• [TASK TO CARRY OUT]:
Tally the lines below that contain "from". The number is the whole answer.

• [STORED DATA]:
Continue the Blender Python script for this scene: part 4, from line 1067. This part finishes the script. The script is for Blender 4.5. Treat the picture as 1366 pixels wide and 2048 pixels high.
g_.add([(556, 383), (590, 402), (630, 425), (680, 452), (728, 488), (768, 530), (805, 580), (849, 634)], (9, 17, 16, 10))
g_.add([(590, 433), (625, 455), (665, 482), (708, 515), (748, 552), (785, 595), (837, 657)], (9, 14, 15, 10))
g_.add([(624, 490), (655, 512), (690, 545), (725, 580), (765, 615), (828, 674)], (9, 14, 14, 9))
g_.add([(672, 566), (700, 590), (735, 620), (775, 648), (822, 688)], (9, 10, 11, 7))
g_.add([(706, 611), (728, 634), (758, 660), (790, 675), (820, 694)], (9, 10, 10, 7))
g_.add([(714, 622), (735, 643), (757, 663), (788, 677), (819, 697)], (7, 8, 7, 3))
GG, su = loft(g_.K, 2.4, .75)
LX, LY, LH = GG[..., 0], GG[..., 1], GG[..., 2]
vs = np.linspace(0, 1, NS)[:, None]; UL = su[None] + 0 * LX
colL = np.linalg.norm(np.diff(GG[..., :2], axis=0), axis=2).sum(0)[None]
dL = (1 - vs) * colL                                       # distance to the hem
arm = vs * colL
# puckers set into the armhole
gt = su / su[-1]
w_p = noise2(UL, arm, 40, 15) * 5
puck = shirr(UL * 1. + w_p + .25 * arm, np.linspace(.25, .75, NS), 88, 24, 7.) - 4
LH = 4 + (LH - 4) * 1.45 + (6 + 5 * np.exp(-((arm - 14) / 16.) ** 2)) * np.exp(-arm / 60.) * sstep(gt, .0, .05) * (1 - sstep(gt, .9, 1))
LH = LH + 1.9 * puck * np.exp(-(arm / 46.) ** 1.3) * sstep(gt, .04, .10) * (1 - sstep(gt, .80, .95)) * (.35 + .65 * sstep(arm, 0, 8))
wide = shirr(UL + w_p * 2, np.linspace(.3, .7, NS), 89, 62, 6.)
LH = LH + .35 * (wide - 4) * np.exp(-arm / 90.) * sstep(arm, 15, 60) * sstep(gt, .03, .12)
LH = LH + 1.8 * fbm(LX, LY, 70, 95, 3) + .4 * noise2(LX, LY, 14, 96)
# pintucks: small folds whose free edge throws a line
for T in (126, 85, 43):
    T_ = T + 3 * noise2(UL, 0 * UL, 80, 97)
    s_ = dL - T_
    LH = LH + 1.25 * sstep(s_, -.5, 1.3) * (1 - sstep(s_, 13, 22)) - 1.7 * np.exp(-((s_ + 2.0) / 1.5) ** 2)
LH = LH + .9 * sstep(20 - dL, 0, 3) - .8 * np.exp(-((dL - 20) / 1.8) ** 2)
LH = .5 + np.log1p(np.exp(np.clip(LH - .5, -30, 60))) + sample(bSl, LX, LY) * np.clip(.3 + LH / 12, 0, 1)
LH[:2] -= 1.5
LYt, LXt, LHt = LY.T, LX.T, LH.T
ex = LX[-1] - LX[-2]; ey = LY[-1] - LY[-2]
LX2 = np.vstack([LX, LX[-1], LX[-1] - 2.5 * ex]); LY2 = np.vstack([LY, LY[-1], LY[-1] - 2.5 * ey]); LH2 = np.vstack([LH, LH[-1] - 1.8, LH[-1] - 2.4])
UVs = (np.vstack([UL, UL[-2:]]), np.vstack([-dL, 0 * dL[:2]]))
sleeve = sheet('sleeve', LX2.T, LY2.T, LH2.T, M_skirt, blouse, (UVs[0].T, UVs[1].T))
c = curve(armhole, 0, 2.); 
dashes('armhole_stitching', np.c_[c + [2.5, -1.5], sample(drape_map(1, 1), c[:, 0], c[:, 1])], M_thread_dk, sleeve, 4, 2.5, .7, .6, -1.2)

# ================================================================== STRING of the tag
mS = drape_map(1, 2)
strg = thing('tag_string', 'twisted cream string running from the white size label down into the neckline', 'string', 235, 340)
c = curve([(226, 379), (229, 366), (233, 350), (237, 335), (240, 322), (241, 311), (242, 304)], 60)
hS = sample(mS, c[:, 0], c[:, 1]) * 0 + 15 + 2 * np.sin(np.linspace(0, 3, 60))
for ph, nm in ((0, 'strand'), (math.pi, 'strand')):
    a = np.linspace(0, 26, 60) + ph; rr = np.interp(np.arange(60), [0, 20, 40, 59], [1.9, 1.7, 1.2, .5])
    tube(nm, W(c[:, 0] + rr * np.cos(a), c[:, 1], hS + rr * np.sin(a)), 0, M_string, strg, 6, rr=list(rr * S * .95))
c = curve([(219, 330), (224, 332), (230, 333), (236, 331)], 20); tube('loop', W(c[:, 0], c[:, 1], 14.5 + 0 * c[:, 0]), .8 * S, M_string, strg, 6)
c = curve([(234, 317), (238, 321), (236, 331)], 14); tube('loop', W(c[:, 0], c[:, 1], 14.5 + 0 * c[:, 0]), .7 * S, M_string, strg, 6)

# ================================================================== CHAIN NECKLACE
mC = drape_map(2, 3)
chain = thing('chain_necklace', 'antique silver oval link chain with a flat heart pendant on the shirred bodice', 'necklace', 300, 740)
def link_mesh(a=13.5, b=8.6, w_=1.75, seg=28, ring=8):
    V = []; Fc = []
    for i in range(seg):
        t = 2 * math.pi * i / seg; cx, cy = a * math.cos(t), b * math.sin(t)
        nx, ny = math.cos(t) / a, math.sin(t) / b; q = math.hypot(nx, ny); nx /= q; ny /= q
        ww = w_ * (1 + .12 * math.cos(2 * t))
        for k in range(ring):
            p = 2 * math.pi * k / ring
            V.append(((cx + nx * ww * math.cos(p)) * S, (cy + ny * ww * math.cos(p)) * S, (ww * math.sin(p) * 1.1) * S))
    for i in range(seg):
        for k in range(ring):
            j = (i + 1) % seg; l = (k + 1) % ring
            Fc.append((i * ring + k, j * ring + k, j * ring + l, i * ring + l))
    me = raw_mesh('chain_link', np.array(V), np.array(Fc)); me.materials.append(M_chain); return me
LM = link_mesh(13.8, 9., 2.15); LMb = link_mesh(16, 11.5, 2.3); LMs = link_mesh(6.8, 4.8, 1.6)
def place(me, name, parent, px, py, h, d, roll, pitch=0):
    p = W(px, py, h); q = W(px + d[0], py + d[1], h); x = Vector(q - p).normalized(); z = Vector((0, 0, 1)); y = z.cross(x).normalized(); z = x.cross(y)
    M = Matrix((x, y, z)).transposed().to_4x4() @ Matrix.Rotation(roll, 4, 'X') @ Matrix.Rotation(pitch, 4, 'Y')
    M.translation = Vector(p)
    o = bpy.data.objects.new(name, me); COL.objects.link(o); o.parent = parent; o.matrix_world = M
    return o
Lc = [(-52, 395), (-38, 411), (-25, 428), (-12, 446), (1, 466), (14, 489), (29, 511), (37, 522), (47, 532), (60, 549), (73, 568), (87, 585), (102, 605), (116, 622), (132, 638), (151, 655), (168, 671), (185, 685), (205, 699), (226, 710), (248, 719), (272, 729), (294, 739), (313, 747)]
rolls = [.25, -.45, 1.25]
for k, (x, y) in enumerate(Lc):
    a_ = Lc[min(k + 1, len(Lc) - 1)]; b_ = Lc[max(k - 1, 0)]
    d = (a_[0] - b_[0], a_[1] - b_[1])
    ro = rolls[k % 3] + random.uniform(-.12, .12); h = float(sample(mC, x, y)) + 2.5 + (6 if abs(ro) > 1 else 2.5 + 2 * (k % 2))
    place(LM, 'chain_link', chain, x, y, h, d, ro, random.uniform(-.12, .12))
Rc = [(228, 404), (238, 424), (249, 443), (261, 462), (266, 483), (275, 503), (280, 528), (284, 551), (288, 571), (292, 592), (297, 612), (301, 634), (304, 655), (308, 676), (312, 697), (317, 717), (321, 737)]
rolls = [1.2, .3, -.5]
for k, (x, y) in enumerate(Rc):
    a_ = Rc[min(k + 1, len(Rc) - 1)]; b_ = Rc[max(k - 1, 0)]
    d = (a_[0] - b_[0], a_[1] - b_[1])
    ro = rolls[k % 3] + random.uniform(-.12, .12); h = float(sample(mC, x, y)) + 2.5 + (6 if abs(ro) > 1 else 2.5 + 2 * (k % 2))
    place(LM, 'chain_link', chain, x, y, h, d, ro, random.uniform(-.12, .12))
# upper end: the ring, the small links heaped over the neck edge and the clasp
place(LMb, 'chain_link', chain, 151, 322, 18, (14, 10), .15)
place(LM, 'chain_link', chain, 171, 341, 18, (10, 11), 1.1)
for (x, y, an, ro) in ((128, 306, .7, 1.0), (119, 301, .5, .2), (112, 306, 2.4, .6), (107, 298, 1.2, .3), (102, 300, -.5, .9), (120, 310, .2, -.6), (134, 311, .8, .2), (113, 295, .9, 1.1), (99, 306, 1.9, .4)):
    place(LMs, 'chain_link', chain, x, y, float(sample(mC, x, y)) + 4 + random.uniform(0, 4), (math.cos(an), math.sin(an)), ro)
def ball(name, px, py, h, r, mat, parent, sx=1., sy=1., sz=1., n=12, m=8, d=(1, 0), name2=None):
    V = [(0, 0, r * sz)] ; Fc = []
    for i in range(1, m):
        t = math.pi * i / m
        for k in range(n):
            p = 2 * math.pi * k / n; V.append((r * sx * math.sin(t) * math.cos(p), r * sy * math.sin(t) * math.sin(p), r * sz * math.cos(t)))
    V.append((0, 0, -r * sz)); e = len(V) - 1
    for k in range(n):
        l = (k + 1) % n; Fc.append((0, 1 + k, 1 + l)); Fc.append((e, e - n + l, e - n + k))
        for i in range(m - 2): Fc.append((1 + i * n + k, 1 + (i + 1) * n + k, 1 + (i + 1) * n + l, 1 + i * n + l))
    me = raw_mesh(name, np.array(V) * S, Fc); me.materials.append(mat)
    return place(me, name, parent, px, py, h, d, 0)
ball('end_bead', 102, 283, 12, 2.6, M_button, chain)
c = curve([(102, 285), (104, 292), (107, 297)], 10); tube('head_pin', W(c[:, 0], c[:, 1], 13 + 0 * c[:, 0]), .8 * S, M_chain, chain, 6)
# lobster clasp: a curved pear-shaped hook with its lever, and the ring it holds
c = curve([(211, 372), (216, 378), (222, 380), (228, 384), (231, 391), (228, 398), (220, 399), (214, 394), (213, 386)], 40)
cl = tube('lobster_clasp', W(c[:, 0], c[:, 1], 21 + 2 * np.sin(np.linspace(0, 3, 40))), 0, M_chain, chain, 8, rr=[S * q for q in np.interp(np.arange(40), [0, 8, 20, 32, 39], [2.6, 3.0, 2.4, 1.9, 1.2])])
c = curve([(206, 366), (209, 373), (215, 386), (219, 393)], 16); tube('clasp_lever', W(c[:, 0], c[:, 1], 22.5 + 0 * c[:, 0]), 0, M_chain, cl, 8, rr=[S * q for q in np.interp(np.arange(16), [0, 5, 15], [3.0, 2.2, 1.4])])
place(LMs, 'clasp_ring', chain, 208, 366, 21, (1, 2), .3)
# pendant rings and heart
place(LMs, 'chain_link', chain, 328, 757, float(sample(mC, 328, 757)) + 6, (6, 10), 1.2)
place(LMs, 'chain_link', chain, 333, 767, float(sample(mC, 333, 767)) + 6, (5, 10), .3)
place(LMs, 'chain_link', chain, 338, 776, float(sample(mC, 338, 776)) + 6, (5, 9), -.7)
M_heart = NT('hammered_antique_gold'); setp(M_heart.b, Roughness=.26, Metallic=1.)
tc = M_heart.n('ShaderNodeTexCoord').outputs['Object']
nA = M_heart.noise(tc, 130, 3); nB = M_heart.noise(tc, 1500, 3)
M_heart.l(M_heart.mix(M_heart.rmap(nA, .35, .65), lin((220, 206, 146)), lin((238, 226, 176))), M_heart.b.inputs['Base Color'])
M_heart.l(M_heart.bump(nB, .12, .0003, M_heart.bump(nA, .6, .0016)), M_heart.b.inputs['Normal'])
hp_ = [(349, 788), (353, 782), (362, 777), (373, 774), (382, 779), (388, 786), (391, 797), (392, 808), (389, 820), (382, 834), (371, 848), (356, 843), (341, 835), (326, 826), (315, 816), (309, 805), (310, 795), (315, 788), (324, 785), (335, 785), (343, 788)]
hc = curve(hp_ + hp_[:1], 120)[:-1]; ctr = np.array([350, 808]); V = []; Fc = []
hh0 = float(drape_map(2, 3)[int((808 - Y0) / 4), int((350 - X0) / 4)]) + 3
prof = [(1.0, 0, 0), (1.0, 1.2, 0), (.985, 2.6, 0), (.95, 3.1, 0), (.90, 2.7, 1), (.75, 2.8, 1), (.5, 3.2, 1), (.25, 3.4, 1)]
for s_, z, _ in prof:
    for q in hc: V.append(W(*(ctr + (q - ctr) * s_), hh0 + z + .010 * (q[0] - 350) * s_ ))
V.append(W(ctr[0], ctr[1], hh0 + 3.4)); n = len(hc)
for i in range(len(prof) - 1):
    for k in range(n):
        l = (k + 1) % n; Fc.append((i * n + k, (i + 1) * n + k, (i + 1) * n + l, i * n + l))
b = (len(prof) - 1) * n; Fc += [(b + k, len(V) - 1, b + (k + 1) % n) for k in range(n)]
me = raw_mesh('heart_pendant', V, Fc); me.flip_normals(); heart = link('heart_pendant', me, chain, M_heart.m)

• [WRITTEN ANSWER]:
2